Saturday, November 8, 2014

Happiness is….when your heart is filled to the brim



As many of you know, I was married to Joe yesterday.  We have been together for almost eight years and I have grown to love him with all my heart and soul.  Two weeks ago, he brought me to one of my favorite childhood places in Morgan Park in Glen Cove where I grew up near the beach. I used to call it my castle. He was so filled with emotion when he dropped to one knee and I was stunned and my eyes welled up with tears of joyfulness.

We spoke of marriage in the past but the idea and the ideal seemed far away.  After the death of my son, my soul was filled with “the horrible nothing that all parents feel at the death of their child;” an emptiness almost too difficult to describe; a void that seemed endless. 

There is an old proverb that says, “When your heart is empty; that is the time something wonderful can come into your life and fill your heart with passion and joy if you let it.” 

If walking on air were a reality; I’d been at least ten feet off the ground today.  Although our day to day lives will look very similar to the day to day before we said our vows; we still have changed (for the better.)

The most wonderful part has been the reaction of our friends and family; the outpouring of love; the congratulations; the prayers of love and joy from everyone has been overwhelming.  It’s amazing how this simple act of commitment has engendered such a positive reaction from so many.
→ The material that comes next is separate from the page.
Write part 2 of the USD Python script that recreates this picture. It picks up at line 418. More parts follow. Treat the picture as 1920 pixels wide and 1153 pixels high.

When people say marriage is becoming a thing of the past; don’t you believe it!  Marriage is still and will always be the act of true compassion, love, commitment and joy that can be shared by so many.  The joy I feel today is a composite picture of the many encouraging reactions we have seen and heard from others.

Thank you friends and family for being so wonderful in your responses to our news. 
So remember, when your heart is so empty that is the time God can fill it with something special if you let him…just look at me…

Happiness is being married to my Joey.